鉄道車両を製造する日立製作所笠戸事業所(下松市東豊井)で5月13日、工場開放イベント「Hitachi Open Day 2023」が開催された。あいにくの雨模様にもかかわらず、親子連れや鉄道ファンら約3800人(主催者発表)が訪れ、にぎわいを見せた。
1921(大正10)年に日立製作所笠戸工場として誕生し、2021年に創立100周年を迎えた同事業所。100年以上にわたり支えてもらった地域住民や従業員、その家族への恩返しと、普段は立ち入ることのできない事業所を見学してもらい、地域交流の機会にと開催した。コロナ禍を経て、5年ぶりの一般開放となった。
会場では、東海道・山陽新幹線N700Sや台湾の都市間特急車両EMU3000、5月20日から運行開始するJR北海道737系電車などが展示され、子どもたちが車両をのぞき込む様子や記念撮影する様子が見られた。鉄道車両の装備を取り付けるぎ装工場や鉄道車両の台車などが公開されたほか、スタンプラリー、鉄道模型の展示走行などが行われた。

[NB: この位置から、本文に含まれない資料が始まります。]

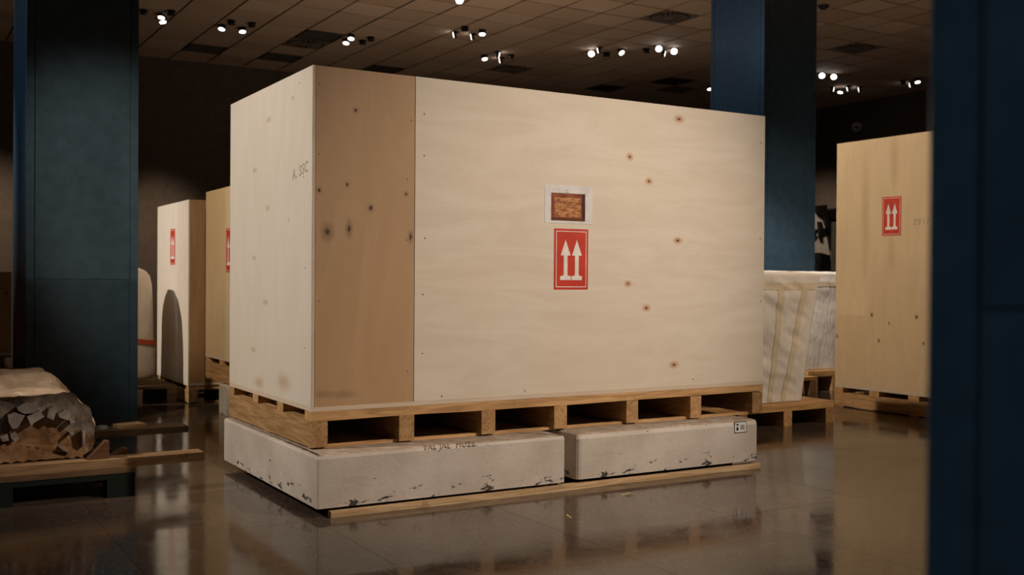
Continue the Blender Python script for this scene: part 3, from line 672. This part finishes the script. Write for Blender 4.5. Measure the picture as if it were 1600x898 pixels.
CH = [[(-1.232,.483),(-1.191,.504),(-1.13,.484),(-1.148,.452),(-1.196,.448),(-1.226,.466)],[(-1.274,.446),(-1.238,.457),(-1.193,.438),(-1.226,.378),(-1.25,.373),(-1.268,.407)],[(-1.184,.434),(-1.124,.46),(-1.103,.429),(-1.169,.391)],[(-1.082,.468),(-1.057,.48),(-1.042,.466),(-1.051,.433),(-1.06,.407),(-1.091,.425),(-1.085,.448)],[(-1.038,.439),(-1.008,.457),(-.976,.435),(-.989,.403),(-1.032,.422)],[(-.983,.405),(-.951,.393),(-.976,.378)],[(-1.262,.348),(-1.238,.359),(-1.217,.325),(-1.238,.307),(-1.259,.328)],[(-1.309,.338),(-1.273,.349),(-1.267,.316),(-1.297,.311)],[(-1.032,.265),(-1.007,.267),(-.982,.232),(-1.013,.244)],[(-.982,.339),(-.96,.334),(-.973,.325)],[(-.92,.344),(-.904,.343),(-.907,.263),(-.919,.257)]]
for k, ch in enumerate(CH):
    bm = bmesh.new(); d = random.uniform(-.012, .008); prism(bm, [(x, z-.1985) for x, z in ch], 'y', .918+d, 1.0)
    for v in bm.verts:
        if v.co.y < .95: v.co.y += random.uniform(-.004, .006)
    part_bm('marble_chip', bm, M['marble'], stn, label='grey marble chip')

# ------------------------------------------------------------------ wrapped blocks at the right
pallet('timber pallet with a closed deck under the tapered wrapped block', 3.35, 4.86, 1.09, 2.05, 0, .178, [0, .475, .95, 1.42], [(0, .115), (.125, .235), (.245, .36), (.37, .48), (.49, .60), (.61, .72), (.73, .84), (.85, .957)], .055, 0, .09)
def wrapped(name, label, z0, corners_b, corners_t, h, seedv, amp, tapes, mat=M['cloth']):
    """cloth drawn over a block: frustum with folds; tapes = list of (u0, u1, v0, v1) bands on the front"""
    cxm = sum(c[0] for c in corners_b)/4; cym = sum(c[1] for c in corners_b)/4
    t = thing(name, label, 'wrapped block', (cxm, cym, z0), 0, 'wrapped blocks')
    def surf(side, u, v, off=0.):
        a, b = corners_b[side], corners_b[(side+1) % 4]; c, d = corners_t[side], corners_t[(side+1) % 4]
        x = (a[0]*(1-u)+b[0]*u)*(1-v)+(c[0]*(1-u)+d[0]*u)*v; y = (a[1]*(1-u)+b[1]*u)*(1-v)+(c[1]*(1-u)+d[1]*u)*v
        nx, ny = b[1]-a[1], -(b[0]-a[0]); ln = math.hypot(nx, ny); nx, ny = nx/ln, ny/ln
        Lc = ln; p = Vector((u*Lc*2.2-v*h*1.3+seedv+side*7, v*h*4.2+u*Lc*2.4, seedv))
        w_ = 1-abs(noise.noise(p*.8))*2; w2 = 1-abs(noise.noise(Vector((p.x*1.9+v*2, p.y*2.6, 9))))*2; w3 = noise.noise(Vector((u*Lc*2.5+side*3, v*h*2, seedv+4)))
        edge = min(1, min(u, 1-u)*9); dsp = amp*((w_*.8+w2*.45)*(.35+.65*v)+w3*.9)*(.15+.85*edge)*(.25+.75*min(1, (1-v)*6))
        return Vector((x+nx*(dsp+off)-cxm, y+ny*(dsp+off)-cym, v*h))
    bm = bmesh.new(); NU, NV = 40, 56; cols = []
    for side in range(4):
        for i in range(NU): cols.append([bm.verts.new(surf(side, i/NU, j/NV)) for j in range(NV+1)])
    n_ = len(cols)
    for i in range(n_):
        for j in range(NV): bm.faces.new((cols[i][j], cols[(i+1) % n_][j], cols[(i+1) % n_][j+1], cols[i][j+1]))
    top = [c_[-1] for c_ in cols]; cc = Vector((0, 0, 0))
    for v_ in top: cc += v_.co
    cc /= n_; prev = top
    for k in (.93, .8, .6, .35):
        cur = [bm.verts.new(cc+(v_.co-cc)*k+Vector((0, 0, .014*min(1, (1-k)*5)+.008*noise.noise(v_.co*k*7)))) for v_ in top]
        for i in range(n_): bm.faces.new((prev[i], prev[(i+1) % n_], cur[(i+1) % n_], cur[i]))
        prev = cur
    bm.faces.new(prev); bm.faces.new([c_[0] for c_ in cols][::-1])
    part_bm('cloth_wrap', bm, mat, t, True)
    for (u0, u1, v0, v1, slant) in tapes:
        bm = bmesh.new(); nu, nv = (6, 40) if (v1-v0) > .4 else (40, 6)
        g = [[bm.verts.new(surf(0, min(.995, max(.005, u0+(u1-u0)*i/nu+slant*(v0+(v1-v0)*j/nv-.5))), v0+(v1-v0)*j/nv, .003)) for j in range(nv+1)] for i in range(nu+1)]
        for i in range(nu):
            for j in range(nv): bm.faces.new((g[i][j], g[i+1][j], g[i+1][j+1], g[i][j+1]))
        part_bm('tape_strip', bm, M['tape'], t, True)
    return t
wrapped('wrapped_stone', 'tapered white wrapped block with tape strips beside the large crate', .180, [(3.65, 1.16), (4.555, 1.16), (4.50, 1.85), (3.70, 1.85)], [(3.55, 1.14), (4.735, 1.14), (4.70, 1.88), (3.58, 1.88)], 1.03, 3.1, .027,
        [(.60, .655, .02, .93, .02), (.80, .855, .02, .93, .10), (.08, .98, .875, .93, 0)])
pallet('timber pallet behind the tapered wrapped block, left one of two', 5.1, 6.40, 2.72, 3.65, 0, .175, [0, .6, 1.21], [(0, .1), (.12, .22), (.25, .35), (.4, .5), (.55, .65), (.7, .8), (.83, .93)], .035, 0, .09)
pallet('timber pallet at the right under the rear wrapped block', 6.42, 7.7, 2.86, 3.72, 0, .215, [.05, .36, .75, 1.15], [(0, .1), (.12, .22), (.25, .35), (.4, .5), (.55, .65), (.74, .855)], .06, 0, .09)
o = part('timber_block', None, M['wood'], (0, .16, 0, .05, 0, .038)); o.location = (6.20, 2.86, .1755); prop(o, 'short wooden block propping the rear wrapped block', 'timber')
wrapped('wrapped_stone', 'upright white wrapped block at the rear beside the golden right crate', .216, [(5.9, 2.92), (7.5, 2.92), (7.5, 3.62), (5.9, 3.62)], [(5.9, 2.90), (7.5, 2.90), (7.5, 3.64), (5.9, 3.64)], 1.02, 11.7, .016,
        [(.05, .98, .86, .91, 0)])

# ------------------------------------------------------------------ golden crate at the right
pallet('timber pallet under the golden crate at the right', 5.755, 7.4, .15, 1.90, 0, .178, [0, .5, 1.05, 1.56], [(0, .1), (.42, .53), (.82, .93), (1.24, 1.35), (1.65, 1.75)], .048, .02, .085)
cf = crate('plywood_crate', 'tall golden plywood crate at the right beside the dark pillar', 5.755, 7.4, .15, 1.895, .189, 2.417, P_F, P_F, None, 'plywood crates')
arrow_label(cf, 'x', 1.172, 1.374, 1.552, 1.892, 5.755, (-5.755, -.15, -.189))
writing(cf, '2911', .075, M['pencil'], Matrix.Translation((-.0006, 1.05-.15, 1.635-.189)) @ Matrix.Rotation(math.radians(-90), 4, 'Z') @ Matrix.Rotation(math.radians(90), 4, 'X'))

# ------------------------------------------------------------------ machine and crate far behind
def gx(u): return 10.905+(u-1275)*.01437
def gz(v): return 2.354-(v-320)*.0101
mc = thing('lift_truck', 'white and black lift machine seen between the middle pillar and the golden crate', 'machine', (11.0, 7.6, 0))
def mp(name, mat, pts, y0, y1):
    bm = bmesh.new(); prism(bm, [(gx(a)-11.0, gz(b)) for a, b in pts], 'y', y0-7.6, y1-7.6)
    bm.normal_update(); bmesh.ops.triangulate(bm, faces=[f for f in bm.faces if len(f.verts) > 4]); return part_bm(name, bm, mat, mc)
mp('body', M['mwhite'], [(1240, 440), (1240, 345), (1256, 331), (1276, 328), (1286, 333), (1293, 348), (1300, 392), (1304, 440)], 7.05, 8.3)
mp('guard_arm', M['black'], [(1275, 321), (1291, 319), (1292, 332), (1298, 350), (1301, 391), (1298, 380), (1293, 355), (1287, 337), (1276, 329)], 6.98, 7.06)
mp('guard_arm', M['black'], [(1291, 328), (1310, 323), (1310, 345), (1303, 349), (1303, 330), (1299, 342), (1295, 342)], 6.9, 7.2)
mp('handle', M['black'], [(1280, 346), (1283, 346), (1286, 356), (1293, 355), (1293, 359), (1286, 361), (1286, 371), (1282, 370)], 6.98, 7.045)
mp('lever', M['black'], [(1268, 366), (1276, 358), (1278, 362), (1270, 372)], 6.98, 7.045)
for k in range(4): mp('slat', M['black'], [(1275+k*4.2, 395+k), (1277+k*4.2, 395+k), (1280+k*4.2, 413), (1278+k*4.2, 413)], 6.9, 7.045)
mp('tray', M['black'], [(1270, 411), (1293, 411), (1295, 424), (1270, 426)], 6.85, 7.045)
part('chassis', mc, M['black'], (-.9, .5, -.55, .7, .25, 1.25))
bm = bmesh.new()
for sx in (-.65, .3):
    for sy in (-.5, .65): cyl(bm, (sx, sy-.09, .25), (sx, sy+.09, .25), .25, .25, 20)
part_bm('wheels', bm, M['black'], mc)
crate('plywood_crate', 'far tan crate edge behind the golden right crate', 9.62, 11.0, 4.7, 5.5, .012, 1.98, P_B, P_B, None, 'plywood crates')
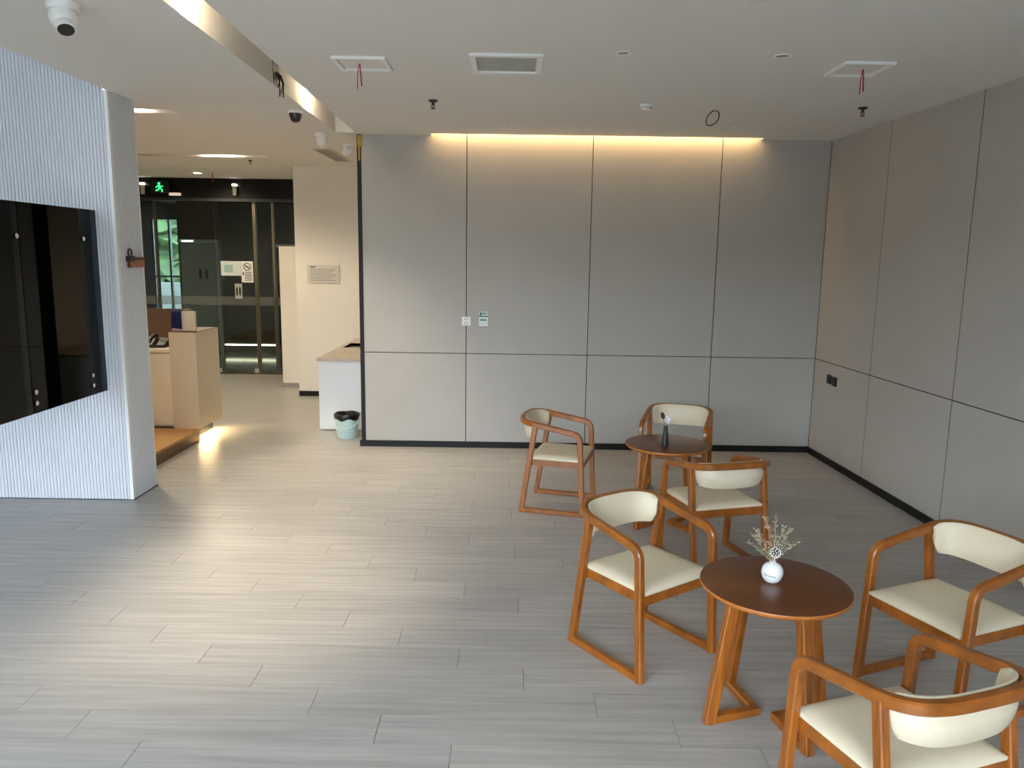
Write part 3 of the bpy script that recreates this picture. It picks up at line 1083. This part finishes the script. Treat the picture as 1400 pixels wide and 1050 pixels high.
# exit sign hanging under the lobby ceiling
ex = thing('exit_sign', 'green lit running-man exit sign by the black header', 'sign', (-5.38, GY - 0.22, 2.80))
MB().box(-0.16, 0.10, -0.02, 0.02, 0.0, 0.18).build('housing', M['black'], ex)
MB().box(-0.008 - 0.14, 0.008 - 0.14, -0.008, 0.008, 0.18, 0.245).build('hanger', M['black'], ex)
M['exit'] = mat('exit_green', S(30, 220, 90), 0.5, emit=(0.03, 1.0, 0.22, 1), estr=2.2)
fig = MB()
fig.lathe([(0.018, -0.001), (0.018, 0.001)], 12, (-0.035, -0.0215, 0.145), 'y')
fig.bar([(-0.035, -0.0215, 0.125), (-0.03, -0.0215, 0.075)], 0.003, 0.03, 0.001, lat=(0, 1, 0))
fig.bar([(-0.03, -0.0215, 0.075), (0.01, -0.0215, 0.055), (0.005, -0.0215, 0.02)], 0.003, 0.018, 0.001, lat=(0, 1, 0))
fig.bar([(-0.03, -0.0215, 0.075), (-0.06, -0.0215, 0.045), (-0.09, -0.0215, 0.04)], 0.003, 0.018, 0.001, lat=(0, 1, 0))
fig.bar([(-0.035, -0.0215, 0.118), (0.005, -0.0215, 0.095), (0.025, -0.0215, 0.11)], 0.003, 0.014, 0.001, lat=(0, 1, 0))
fig.bar([(-0.035, -0.0215, 0.118), (-0.07, -0.0215, 0.10), (-0.085, -0.0215, 0.08)], 0.003, 0.014, 0.001, lat=(0, 1, 0))
fo = fig.build('running_figure', M['exit'], ex)
fo['kind'] = 'stuff'
em = MB().box(-5.29, -5.13, GY - 0.20, GY - 0.14, 2.775, 2.815).build('emergency_light', mat('pale_fixture', S(232, 214, 200), 0.5, emit=(1, 0.86, 0.74, 1), estr=0.5))
tag(em, 'small pale light bar on the black header beside the exit sign', 'light')

# ------------------------------------------------------------------ white board beside the cream wall
wbd = thing('white_board', 'tall white board standing on a grey foot beside the cream wall end', 'board', (-3.10, 11.10, 0))
MB().box(-0.235, 0.14, -0.03, 0.03, 0.06, 2.02).build('board', M['white_paint'], wbd)
MB().box(-0.24, 0.14, -0.06, 0.06, 0.0, 0.06).build('foot', M['grey_plastic'], wbd)

# ------------------------------------------------------------------ wash counter and bucket
wc = thing('wash_counter', 'white wash counter with beige stone top and basin behind the panelled wall', 'counter', (-1.52, 8.28, 0))
M['cab_white'] = mat('cabinet_white', S(226, 230, 233), 0.35)
M['stone_top'] = vary(mat('beige_stone_top', S(190, 176, 158), 0.35), (12, 12, 12), 0.08)
MB().box(-0.585, 0.60, 0.02, 2.06, 0.03, 0.765).build('cabinet', M['cab_white'], wc)
MB().box(-0.57, 0.60, 0.04, 2.06, 0.0, 0.03).build('plinth', M['grey_plastic'], wc)
MB().box(-0.588, 0.60, 0.0, 0.02, 0.012, 0.765).build('front_panel', M['cab_white'], wc)
tp = MB()
X0, X1, Y0, Y1, z0, z1 = -0.60, 0.60, -0.012, 2.07, 0.766, 0.800
bx0, bx1, by0, by1 = -0.545, 0.15, 1.02, 1.50
for (a, b, c, d) in ((X0, X1, Y0, by0), (X0, X1, by1, Y1), (X0, bx0, by0, by1), (bx1, X1, by0, by1)):
    tp.box(a, b, c, d, z0, z1)
o = tp.build('stone_top', M['stone_top'], wc)
bs = MB()
bs.quad((bx0, by1, 0.80), (bx1, by1, 0.80), (bx1, by1, 0.66), (bx0, by1, 0.66))
bs.quad((bx0, by0, 0.80), (bx1, by0, 0.80), (bx1, by0, 0.66), (bx0, by0, 0.66))
bs.quad((bx0, by0, 0.80), (bx0, by1, 0.80), (bx0, by1, 0.66), (bx0, by0, 0.66))
bs.quad((bx1, by0, 0.80), (bx1, by1, 0.80), (bx1, by1, 0.66), (bx1, by0, 0.66))
bs.quad((bx0, by0, 0.766), (bx1, by0, 0.766), (bx1, by1, 0.766), (bx0, by1, 0.766))
bs.build('basin', M['steel'], wc)

bk = thing('bucket', 'pale mint plastic bucket lined with a black bag by the wash counter', 'bucket', (-1.740, 7.965, 0))
M['mint'] = mat('mint_plastic', S(196, 222, 220), 0.35)
MB().lathe([(0.100, 0.0), (0.104, 0.004), (0.124, 0.22), (0.128, 0.222), (0.128, 0.236), (0.120, 0.236), (0.100, 0.03), (0.0, 0.03)], 32, cap0=True, cap1=False).build('pail', M['mint'], bk, True)
M['bag'] = mat('black_bin_bag', S(14, 14, 15), 0.28)
bagm = MB()
n = 40
for (r, z, wv) in ((0.127, 0.205, 0.010), (0.133, 0.225, 0.004), (0.138, 0.252, 0.003), (0.128, 0.262, 0.002), (0.112, 0.240, 0.004), (0.085, 0.13, 0.006), (0.02, 0.10, 0.0)):
    for i in range(n):
        a = 2 * math.pi * i / n
        rr = r + wv * 0.4 * math.sin(a * 9 + z * 50)
        bagm.v.append((rr * math.cos(a), rr * math.sin(a), z + wv * math.sin(a * 5 + 1.3) * 1.2))
for k in range(6):
    for i in range(n):
        j = (i + 1) % n
        bagm.f.append((k * n + i, k * n + j, (k + 1) * n + j, (k + 1) * n + i))
bagm.build('bin_bag', M['bag'], bk, 60)
MB().tube([(0.132 * math.cos(t), -0.03 - 0.112 * math.sin(t), 0.205 - 0.085 * math.sin(t)) for t in [math.pi * i / 18 for i in range(19)]], 0.004, 8).build('handle', M['mint'], bk, True)
for s_ in (-1, 1):
    MB().lathe([(0.012, -0.008), (0.012, 0.008)], 12, (s_ * 0.130, -0.02, 0.205), 'x').build('handle_lug', M['mint'], bk, True)

# ------------------------------------------------------------------ reception desk on a wood platform
M['plat_wood'] = vary(mat('warm_platform_wood', S(178, 132, 74), 0.4), (2, 30, 4), 0.12)
M['desk'] = vary(mat('beige_laminate', S(206, 190, 164), 0.4), (2, 2, 2), 0.02)
M['desk2'] = mat('cream_laminate', S(226, 214, 192), 0.4)
M['brown'] = mat('brown_laminate', S(104, 74, 54), 0.5)
M['bronze'] = mat('bronze_edge', S(110, 86, 58), 0.3, 0.9)
pf = thing('reception_platform', 'low wooden platform in front of the reception desk', 'platform', (-3.2, 6.4, 0))
MB().box(-3.0, -0.02, 0.0, 1.31, 0.02, 0.128).build('deck', M['plat_wood'], pf)
MB().box(-0.02, 0.0, 0.0, 1.31, 0.0, 0.105).build('riser', M['bronze'], pf)
MB().box(-0.035, 0.004, 0.0, 1.31, 0.106, 0.130).build('nosing', M['plat_wood'], pf)
dk = thing('reception_desk', 'beige reception desk floating over an LED strip', 'desk', (-3.2, 7.73, 0))
MB().box(-0.272, 0.0, 0.0, 0.60, 0.122, 1.112).build('end_block', M['desk'], dk)
MB().box(-0.268, -0.004, 0.02, 0.58, 1.112, 1.118).build('block_top', M['brown'], dk)
MB().box(-0.275, -0.040, 0.10, 0.14, 1.119, 1.318).build('upstand', M['desk2'], dk)
MB().box(-1.8, -0.276, 0.05, 0.56, 0.128, 0.905).build('low_cabinet', M['desk'], dk)
MB().box(-0.60, -0.285, 0.030, 0.049, 0.150, 0.890).build('cabinet_door', M['desk2'], dk)
MB().box(-1.8, -0.276, 0.02, 0.56, 0.906, 0.940).build('worktop', M['desk2'], dk)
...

100周年事業として、2021年5月に完成した歴史記念館「まるかさ広場」も初めて一般公開され、長い列を作った。館内では、設立当時の蒸気機関車から、電気機関車、通勤車両、モノレール電車、新幹線など高速鉄道車両、リニアモーターカーなど設計、製造してきた多種多様な車両の写真や模型などが展示される。同館1階には全長27メートルの500系新幹線の実車両が展示され、車内では、鉄道車両の構造や内装の製造過程を紹介する。
岩崎充雄事業所長は「工場は塀に囲まれており、なかなか見ることができない工場内部や鉄道車両を見学してもらうことで、子どもたちに喜んでもらい、将来一緒に鉄道車両を作りたいと思ってもらいたい」と話す。